Data shown:

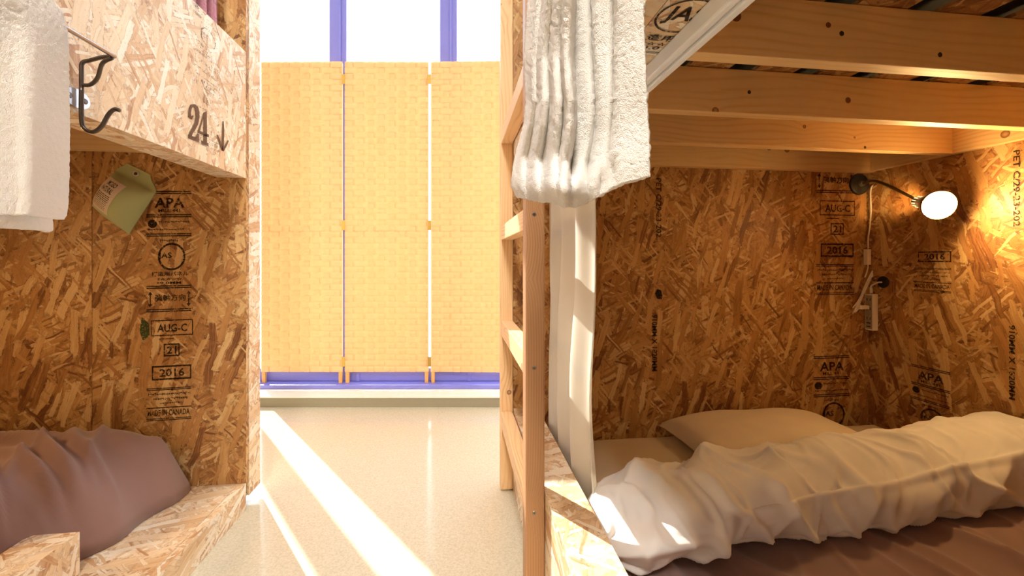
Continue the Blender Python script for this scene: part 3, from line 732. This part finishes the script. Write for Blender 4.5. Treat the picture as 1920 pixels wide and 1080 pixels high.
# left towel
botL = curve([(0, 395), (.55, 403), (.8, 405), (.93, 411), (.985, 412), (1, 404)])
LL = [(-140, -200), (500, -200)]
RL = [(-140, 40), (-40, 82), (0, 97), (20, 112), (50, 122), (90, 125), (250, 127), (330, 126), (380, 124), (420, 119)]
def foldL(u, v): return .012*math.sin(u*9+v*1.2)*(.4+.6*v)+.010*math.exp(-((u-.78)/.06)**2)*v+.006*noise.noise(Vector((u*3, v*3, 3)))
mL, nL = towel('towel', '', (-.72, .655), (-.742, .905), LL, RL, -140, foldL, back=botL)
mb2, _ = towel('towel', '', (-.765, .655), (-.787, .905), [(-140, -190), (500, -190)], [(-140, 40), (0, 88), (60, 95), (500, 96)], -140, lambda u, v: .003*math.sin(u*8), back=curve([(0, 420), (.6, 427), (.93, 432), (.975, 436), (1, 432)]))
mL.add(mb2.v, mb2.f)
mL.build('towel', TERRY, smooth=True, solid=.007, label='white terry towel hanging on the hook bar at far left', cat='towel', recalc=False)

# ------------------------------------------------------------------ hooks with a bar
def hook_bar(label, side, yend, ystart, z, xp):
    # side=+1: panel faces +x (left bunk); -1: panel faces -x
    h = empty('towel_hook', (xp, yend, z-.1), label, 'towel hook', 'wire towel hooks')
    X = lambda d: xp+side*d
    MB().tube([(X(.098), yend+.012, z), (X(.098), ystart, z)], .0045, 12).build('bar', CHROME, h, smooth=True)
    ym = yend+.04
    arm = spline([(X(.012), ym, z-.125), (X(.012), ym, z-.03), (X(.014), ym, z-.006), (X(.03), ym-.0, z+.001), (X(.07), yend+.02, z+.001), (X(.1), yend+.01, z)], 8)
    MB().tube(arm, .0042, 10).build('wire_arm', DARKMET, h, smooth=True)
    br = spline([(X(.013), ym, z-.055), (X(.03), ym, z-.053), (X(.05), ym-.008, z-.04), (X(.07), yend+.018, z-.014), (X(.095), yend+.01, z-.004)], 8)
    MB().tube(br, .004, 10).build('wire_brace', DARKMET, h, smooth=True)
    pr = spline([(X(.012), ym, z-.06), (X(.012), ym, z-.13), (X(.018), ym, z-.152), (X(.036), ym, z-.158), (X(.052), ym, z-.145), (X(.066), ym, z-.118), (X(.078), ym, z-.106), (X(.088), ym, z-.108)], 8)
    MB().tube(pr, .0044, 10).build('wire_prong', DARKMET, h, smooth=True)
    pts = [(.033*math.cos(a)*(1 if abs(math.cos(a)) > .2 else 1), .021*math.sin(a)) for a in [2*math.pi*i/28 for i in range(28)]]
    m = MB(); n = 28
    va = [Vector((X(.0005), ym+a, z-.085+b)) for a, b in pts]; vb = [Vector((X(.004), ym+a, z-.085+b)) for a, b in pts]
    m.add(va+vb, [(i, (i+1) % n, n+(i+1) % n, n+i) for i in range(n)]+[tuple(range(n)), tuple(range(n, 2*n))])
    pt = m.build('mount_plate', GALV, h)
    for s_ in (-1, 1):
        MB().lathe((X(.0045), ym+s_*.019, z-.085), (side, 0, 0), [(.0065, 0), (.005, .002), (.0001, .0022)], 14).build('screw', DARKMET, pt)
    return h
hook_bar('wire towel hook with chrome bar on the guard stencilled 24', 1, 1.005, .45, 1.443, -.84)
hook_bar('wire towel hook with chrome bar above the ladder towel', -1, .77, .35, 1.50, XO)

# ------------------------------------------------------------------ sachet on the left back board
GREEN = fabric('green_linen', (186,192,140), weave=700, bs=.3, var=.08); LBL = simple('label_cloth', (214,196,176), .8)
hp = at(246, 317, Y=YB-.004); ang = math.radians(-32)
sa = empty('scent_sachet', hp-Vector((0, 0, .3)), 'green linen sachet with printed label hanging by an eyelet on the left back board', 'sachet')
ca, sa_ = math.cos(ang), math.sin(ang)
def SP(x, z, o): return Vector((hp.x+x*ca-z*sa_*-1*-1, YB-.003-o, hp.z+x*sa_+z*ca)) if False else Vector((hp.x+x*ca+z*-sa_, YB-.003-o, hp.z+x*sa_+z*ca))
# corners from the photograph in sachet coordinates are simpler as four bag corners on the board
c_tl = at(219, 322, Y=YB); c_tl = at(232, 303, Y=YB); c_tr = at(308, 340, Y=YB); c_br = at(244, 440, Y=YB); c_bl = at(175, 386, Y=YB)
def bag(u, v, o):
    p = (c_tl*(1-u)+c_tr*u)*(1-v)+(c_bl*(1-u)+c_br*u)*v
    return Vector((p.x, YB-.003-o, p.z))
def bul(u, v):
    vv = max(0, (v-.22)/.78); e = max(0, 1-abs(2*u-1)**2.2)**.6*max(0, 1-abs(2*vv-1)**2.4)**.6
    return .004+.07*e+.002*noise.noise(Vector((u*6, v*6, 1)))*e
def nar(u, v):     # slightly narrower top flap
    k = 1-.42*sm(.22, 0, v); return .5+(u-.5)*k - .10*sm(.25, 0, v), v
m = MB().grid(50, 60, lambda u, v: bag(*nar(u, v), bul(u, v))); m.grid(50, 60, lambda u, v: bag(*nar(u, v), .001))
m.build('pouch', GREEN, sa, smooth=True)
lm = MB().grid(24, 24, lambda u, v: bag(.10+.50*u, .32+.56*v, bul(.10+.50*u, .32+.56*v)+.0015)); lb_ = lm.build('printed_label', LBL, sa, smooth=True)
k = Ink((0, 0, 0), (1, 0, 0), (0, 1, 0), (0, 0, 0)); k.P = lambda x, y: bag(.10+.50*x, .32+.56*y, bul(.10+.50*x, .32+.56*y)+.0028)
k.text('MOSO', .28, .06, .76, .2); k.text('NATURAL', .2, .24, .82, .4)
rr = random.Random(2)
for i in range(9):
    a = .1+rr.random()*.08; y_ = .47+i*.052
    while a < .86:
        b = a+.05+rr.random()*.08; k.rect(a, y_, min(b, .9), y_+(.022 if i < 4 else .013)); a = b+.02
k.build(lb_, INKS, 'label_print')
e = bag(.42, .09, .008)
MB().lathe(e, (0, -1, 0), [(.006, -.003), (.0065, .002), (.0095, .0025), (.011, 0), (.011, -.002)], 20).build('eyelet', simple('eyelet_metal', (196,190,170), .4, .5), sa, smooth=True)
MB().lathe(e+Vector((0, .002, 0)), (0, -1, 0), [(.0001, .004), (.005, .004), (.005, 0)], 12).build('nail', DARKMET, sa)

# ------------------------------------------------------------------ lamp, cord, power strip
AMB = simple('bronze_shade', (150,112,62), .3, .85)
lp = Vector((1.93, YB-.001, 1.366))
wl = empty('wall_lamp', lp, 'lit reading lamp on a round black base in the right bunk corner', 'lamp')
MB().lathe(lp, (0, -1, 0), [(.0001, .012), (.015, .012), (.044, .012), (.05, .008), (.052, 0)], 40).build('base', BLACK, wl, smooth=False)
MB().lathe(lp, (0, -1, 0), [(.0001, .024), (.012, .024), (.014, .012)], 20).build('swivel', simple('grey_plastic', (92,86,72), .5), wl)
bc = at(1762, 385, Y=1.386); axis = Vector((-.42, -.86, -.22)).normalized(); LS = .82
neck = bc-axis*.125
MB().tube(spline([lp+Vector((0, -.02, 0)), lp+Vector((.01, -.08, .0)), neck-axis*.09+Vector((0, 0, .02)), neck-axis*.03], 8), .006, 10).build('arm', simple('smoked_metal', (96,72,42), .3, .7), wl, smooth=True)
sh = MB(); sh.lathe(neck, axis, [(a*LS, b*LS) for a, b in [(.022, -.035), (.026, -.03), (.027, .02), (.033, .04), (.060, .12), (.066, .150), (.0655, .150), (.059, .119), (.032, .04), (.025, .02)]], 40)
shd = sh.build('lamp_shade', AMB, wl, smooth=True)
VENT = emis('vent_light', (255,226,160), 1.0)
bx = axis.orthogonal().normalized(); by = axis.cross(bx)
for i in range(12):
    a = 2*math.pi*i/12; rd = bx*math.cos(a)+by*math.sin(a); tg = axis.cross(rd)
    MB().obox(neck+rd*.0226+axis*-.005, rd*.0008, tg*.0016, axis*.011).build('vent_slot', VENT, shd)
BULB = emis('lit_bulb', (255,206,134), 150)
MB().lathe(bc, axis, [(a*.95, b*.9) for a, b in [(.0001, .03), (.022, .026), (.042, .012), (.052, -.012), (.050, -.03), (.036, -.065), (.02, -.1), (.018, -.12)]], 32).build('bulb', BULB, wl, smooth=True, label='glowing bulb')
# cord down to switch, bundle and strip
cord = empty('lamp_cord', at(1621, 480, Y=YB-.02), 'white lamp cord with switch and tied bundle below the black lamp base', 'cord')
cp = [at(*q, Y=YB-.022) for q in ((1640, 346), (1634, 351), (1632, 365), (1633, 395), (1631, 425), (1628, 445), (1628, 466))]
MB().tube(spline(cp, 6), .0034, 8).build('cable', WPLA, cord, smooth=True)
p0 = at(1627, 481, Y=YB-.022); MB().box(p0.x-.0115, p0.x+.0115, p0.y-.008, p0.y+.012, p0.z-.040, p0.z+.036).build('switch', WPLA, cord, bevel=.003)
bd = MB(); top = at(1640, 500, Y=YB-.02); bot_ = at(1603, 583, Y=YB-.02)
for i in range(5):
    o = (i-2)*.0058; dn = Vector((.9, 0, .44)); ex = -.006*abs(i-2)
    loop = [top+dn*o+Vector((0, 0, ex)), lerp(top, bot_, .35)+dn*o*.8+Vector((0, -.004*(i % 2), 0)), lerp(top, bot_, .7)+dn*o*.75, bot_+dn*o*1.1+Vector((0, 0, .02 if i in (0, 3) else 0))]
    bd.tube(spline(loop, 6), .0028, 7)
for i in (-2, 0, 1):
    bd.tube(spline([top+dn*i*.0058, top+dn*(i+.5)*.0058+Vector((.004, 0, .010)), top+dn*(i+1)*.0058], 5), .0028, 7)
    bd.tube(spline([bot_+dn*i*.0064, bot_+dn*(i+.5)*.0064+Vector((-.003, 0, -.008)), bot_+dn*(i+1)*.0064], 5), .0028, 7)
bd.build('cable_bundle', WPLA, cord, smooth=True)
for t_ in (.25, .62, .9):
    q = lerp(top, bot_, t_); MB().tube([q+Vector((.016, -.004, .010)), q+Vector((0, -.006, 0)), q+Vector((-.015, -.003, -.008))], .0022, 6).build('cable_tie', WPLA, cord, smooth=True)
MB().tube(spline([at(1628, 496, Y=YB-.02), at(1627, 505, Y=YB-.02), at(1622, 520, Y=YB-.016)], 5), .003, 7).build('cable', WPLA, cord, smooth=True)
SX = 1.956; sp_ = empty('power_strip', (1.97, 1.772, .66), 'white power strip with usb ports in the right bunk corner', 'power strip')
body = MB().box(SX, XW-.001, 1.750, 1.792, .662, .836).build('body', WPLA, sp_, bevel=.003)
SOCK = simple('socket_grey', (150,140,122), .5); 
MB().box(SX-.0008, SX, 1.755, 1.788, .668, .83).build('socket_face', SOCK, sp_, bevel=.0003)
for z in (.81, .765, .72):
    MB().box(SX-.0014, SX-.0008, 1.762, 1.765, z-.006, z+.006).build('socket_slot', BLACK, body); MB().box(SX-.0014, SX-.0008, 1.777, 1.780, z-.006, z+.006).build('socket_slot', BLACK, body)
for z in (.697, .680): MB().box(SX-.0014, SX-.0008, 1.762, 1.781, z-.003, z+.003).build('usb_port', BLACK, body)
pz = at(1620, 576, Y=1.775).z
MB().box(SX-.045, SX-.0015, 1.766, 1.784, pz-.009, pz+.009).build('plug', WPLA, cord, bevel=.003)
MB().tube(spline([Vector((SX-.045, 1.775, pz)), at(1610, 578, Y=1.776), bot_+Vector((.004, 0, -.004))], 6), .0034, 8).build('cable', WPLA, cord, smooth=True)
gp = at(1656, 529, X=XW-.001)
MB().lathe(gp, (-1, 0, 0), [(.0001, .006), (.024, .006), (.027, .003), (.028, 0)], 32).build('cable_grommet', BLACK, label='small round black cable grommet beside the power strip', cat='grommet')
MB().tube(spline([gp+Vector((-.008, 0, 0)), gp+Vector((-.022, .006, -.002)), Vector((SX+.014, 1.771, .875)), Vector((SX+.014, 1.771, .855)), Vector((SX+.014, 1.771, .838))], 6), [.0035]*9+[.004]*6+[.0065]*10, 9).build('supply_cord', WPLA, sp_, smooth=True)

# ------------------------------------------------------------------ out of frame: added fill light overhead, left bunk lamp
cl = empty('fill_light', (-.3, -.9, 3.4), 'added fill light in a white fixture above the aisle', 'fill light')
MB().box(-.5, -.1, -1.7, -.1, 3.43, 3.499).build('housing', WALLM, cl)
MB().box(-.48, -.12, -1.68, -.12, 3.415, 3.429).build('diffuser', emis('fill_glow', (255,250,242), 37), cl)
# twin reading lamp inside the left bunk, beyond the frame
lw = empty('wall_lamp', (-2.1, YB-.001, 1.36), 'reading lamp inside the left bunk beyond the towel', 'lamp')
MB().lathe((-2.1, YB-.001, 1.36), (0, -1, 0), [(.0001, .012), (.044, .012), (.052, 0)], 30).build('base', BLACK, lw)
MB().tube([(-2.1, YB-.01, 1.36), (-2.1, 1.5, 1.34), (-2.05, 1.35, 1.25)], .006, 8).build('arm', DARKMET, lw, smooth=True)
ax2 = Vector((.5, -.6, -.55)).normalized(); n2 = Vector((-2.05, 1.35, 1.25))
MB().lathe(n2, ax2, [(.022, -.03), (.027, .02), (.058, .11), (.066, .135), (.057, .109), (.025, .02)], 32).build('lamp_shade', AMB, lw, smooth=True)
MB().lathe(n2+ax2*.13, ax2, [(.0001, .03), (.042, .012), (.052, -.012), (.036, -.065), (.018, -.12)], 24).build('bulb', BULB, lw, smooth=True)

Brief:
Reproduce only the lines from the beginning of the data through the line that contains "mL.build('towel', TERRY, smooth=True, solid=.007, label='white", both included, and please drop the pictures.

Finished task:
Continue the Blender Python script for this scene: part 3, from line 732. This part finishes the script. Write for Blender 4.5. Treat the picture as 1920 pixels wide and 1080 pixels high.
# left towel
botL = curve([(0, 395), (.55, 403), (.8, 405), (.93, 411), (.985, 412), (1, 404)])
LL = [(-140, -200), (500, -200)]
RL = [(-140, 40), (-40, 82), (0, 97), (20, 112), (50, 122), (90, 125), (250, 127), (330, 126), (380, 124), (420, 119)]
def foldL(u, v): return .012*math.sin(u*9+v*1.2)*(.4+.6*v)+.010*math.exp(-((u-.78)/.06)**2)*v+.006*noise.noise(Vector((u*3, v*3, 3)))
mL, nL = towel('towel', '', (-.72, .655), (-.742, .905), LL, RL, -140, foldL, back=botL)
mb2, _ = towel('towel', '', (-.765, .655), (-.787, .905), [(-140, -190), (500, -190)], [(-140, 40), (0, 88), (60, 95), (500, 96)], -140, lambda u, v: .003*math.sin(u*8), back=curve([(0, 420), (.6, 427), (.93, 432), (.975, 436), (1, 432)]))
mL.add(mb2.v, mb2.f)
mL.build('towel', TERRY, smooth=True, solid=.007, label='white terry towel hanging on the hook bar at far left', cat='towel', recalc=False)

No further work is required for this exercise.